— start —

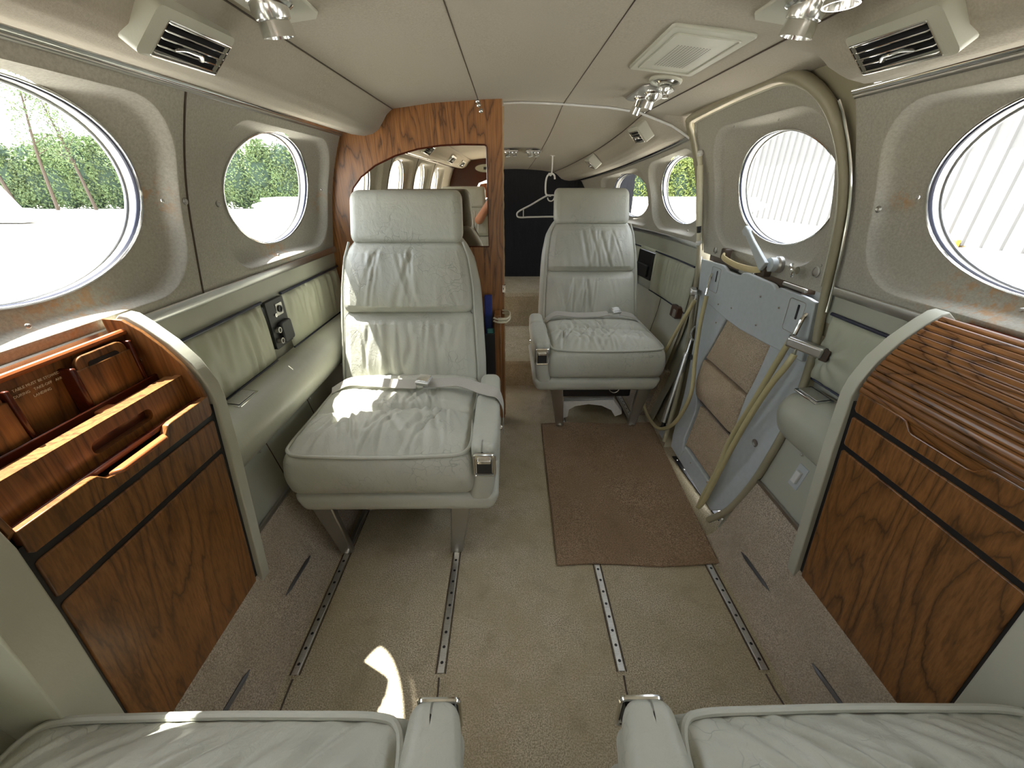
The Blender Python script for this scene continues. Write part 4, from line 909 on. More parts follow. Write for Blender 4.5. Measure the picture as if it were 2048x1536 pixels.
a0, a1 = Vector((.775, 1.325, .918)), Vector((.768, 1.455, 1.010)); dr = (a1-a0).normalized(); up_ = Vector((1, 0, 0)); sw = dr.cross(up_).normalized()
vs = []
for k, (s_, w, th) in enumerate(((-.1, .018, .008), (.15, .015, .007), (.6, .011, .006), (.86, .011, .006), (.90, .014, .009), (1.03, .012, .009))):
    c = a0.lerp(a1, s_); vs += [c+sw*w-up_*th, c-sw*w-up_*th, c-sw*w+up_*th, c+sw*w+up_*th]
m.add(vs, [[0, 1, 2, 3], [20, 23, 22, 21]]+[[4*k+j, 4*k+4+j, 4*k+4+(j+1) % 4, 4*k+(j+1) % 4] for k in range(5) for j in range(4)]); m.build('door_handle', 'paint', d1, bev=.003, label='blue-grey lever handle')
gs = crom([(.800, 1.615, .906), (.778, 1.585, .898), (.768, 1.53, .893), (.766, 1.45, .888), (.772, 1.37, .890), (.785, 1.335, .896)], 6)
m = M(); m.tube(gs, .0105, 10, flat=.55, upax=(1, 0, 0)); m.build('pull_strap', 'handle', d1)
for c in ((.802, 1.612, .905), (.798, 1.335, .893)): m = M(); rbox(m, c, (.03, .032, .040), .006, (3, 3, 3)); m.build('strap_end', 'darkbrown', d1)
disc((1.762, .897), .004, [(.001, .0), (.014, 0), (.014, .003), (.010, .004), (.009, .001), (.001, .001)], 'round_vent', 'steel', d1)
disc((1.150, .925), .004, [(.001, .0), (.016, 0), (.016, .003), (.012, .004), (.011, .001), (.001, .001)], 'round_vent', 'steel', d1)
m = M(); m.tube([Dm((1.205, .918), .004), Dm((1.205, .918), .022)], .011, 14); m.tube(crom([Dm((1.225, .932), .026), Dm((1.210, .930), .040), Dm((1.195, .922), .044), Dm((1.198, .908), .040), Dm((1.212, .900), .030)], 5), .005, 10); m.build('lock_knob', 'chrome', d1)
for c in ((1.845, 1.19), (1.85, 1.14), (1.80, 1.145), (1.845, .945), (1.135, .945), (1.40, .90), (1.60, 1.325), (1.35, 1.315)): disc(c, .004, [(.001, 0), (.004, .0004), (.003, .002), (.001, .0022)], 'screw', 'steel', d1, 10)
t = thing('gas_spring', 'cream gas spring standing along the rear edge of the upper door', 'gas spring', (.80, 1.87, .90))
p0, p1 = Vector((.735, 1.868, 1.262)), Vector((.800, 1.862, .915))
m = M(); m.tube([p0.lerp(p1, .12), p0.lerp(p1, .80)], .0125, 14); m.build('cylinder', 'ivory', t, bev=.001)
m = M(); m.tube([p0.lerp(p1, .80), p0.lerp(p1, .88)], .0085, 12); m.build('collar', 'black', t)
m = M(); m.tube([p0.lerp(p1, .88), p1], .0095, 12); m.build('rod_end', 'ivory', t)
for q in (p0, p1): m = M(); m.lathe([(.001, -.013), (.009, -.010), (.013, 0), (.009, .010), (.001, .013)], Matrix.Translation(q), 14); m.build('ball_joint', 'white', t)
m = M(); m.tube([p0, p0.lerp(p1, .13)], .008, 12); m.build('neck', 'ivory', t)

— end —

• The problem:
Restate the whole listing above exactly, please, omitting every image.

• Response below:
The Blender Python script for this scene continues. Write part 4, from line 909 on. More parts follow. Write for Blender 4.5. Measure the picture as if it were 2048x1536 pixels.
a0, a1 = Vector((.775, 1.325, .918)), Vector((.768, 1.455, 1.010)); dr = (a1-a0).normalized(); up_ = Vector((1, 0, 0)); sw = dr.cross(up_).normalized()
vs = []
for k, (s_, w, th) in enumerate(((-.1, .018, .008), (.15, .015, .007), (.6, .011, .006), (.86, .011, .006), (.90, .014, .009), (1.03, .012, .009))):
    c = a0.lerp(a1, s_); vs += [c+sw*w-up_*th, c-sw*w-up_*th, c-sw*w+up_*th, c+sw*w+up_*th]
m.add(vs, [[0, 1, 2, 3], [20, 23, 22, 21]]+[[4*k+j, 4*k+4+j, 4*k+4+(j+1) % 4, 4*k+(j+1) % 4] for k in range(5) for j in range(4)]); m.build('door_handle', 'paint', d1, bev=.003, label='blue-grey lever handle')
gs = crom([(.800, 1.615, .906), (.778, 1.585, .898), (.768, 1.53, .893), (.766, 1.45, .888), (.772, 1.37, .890), (.785, 1.335, .896)], 6)
m = M(); m.tube(gs, .0105, 10, flat=.55, upax=(1, 0, 0)); m.build('pull_strap', 'handle', d1)
for c in ((.802, 1.612, .905), (.798, 1.335, .893)): m = M(); rbox(m, c, (.03, .032, .040), .006, (3, 3, 3)); m.build('strap_end', 'darkbrown', d1)
disc((1.762, .897), .004, [(.001, .0), (.014, 0), (.014, .003), (.010, .004), (.009, .001), (.001, .001)], 'round_vent', 'steel', d1)
disc((1.150, .925), .004, [(.001, .0), (.016, 0), (.016, .003), (.012, .004), (.011, .001), (.001, .001)], 'round_vent', 'steel', d1)
m = M(); m.tube([Dm((1.205, .918), .004), Dm((1.205, .918), .022)], .011, 14); m.tube(crom([Dm((1.225, .932), .026), Dm((1.210, .930), .040), Dm((1.195, .922), .044), Dm((1.198, .908), .040), Dm((1.212, .900), .030)], 5), .005, 10); m.build('lock_knob', 'chrome', d1)
for c in ((1.845, 1.19), (1.85, 1.14), (1.80, 1.145), (1.845, .945), (1.135, .945), (1.40, .90), (1.60, 1.325), (1.35, 1.315)): disc(c, .004, [(.001, 0), (.004, .0004), (.003, .002), (.001, .0022)], 'screw', 'steel', d1, 10)
t = thing('gas_spring', 'cream gas spring standing along the rear edge of the upper door', 'gas spring', (.80, 1.87, .90))
p0, p1 = Vector((.735, 1.868, 1.262)), Vector((.800, 1.862, .915))
m = M(); m.tube([p0.lerp(p1, .12), p0.lerp(p1, .80)], .0125, 14); m.build('cylinder', 'ivory', t, bev=.001)
m = M(); m.tube([p0.lerp(p1, .80), p0.lerp(p1, .88)], .0085, 12); m.build('collar', 'black', t)
m = M(); m.tube([p0.lerp(p1, .88), p1], .0095, 12); m.build('rod_end', 'ivory', t)
for q in (p0, p1): m = M(); m.lathe([(.001, -.013), (.009, -.010), (.013, 0), (.009, .010), (.001, .013)], Matrix.Translation(q), 14); m.build('ball_joint', 'white', t)
m = M(); m.tube([p0, p0.lerp(p1, .13)], .008, 12); m.build('neck', 'ivory', t)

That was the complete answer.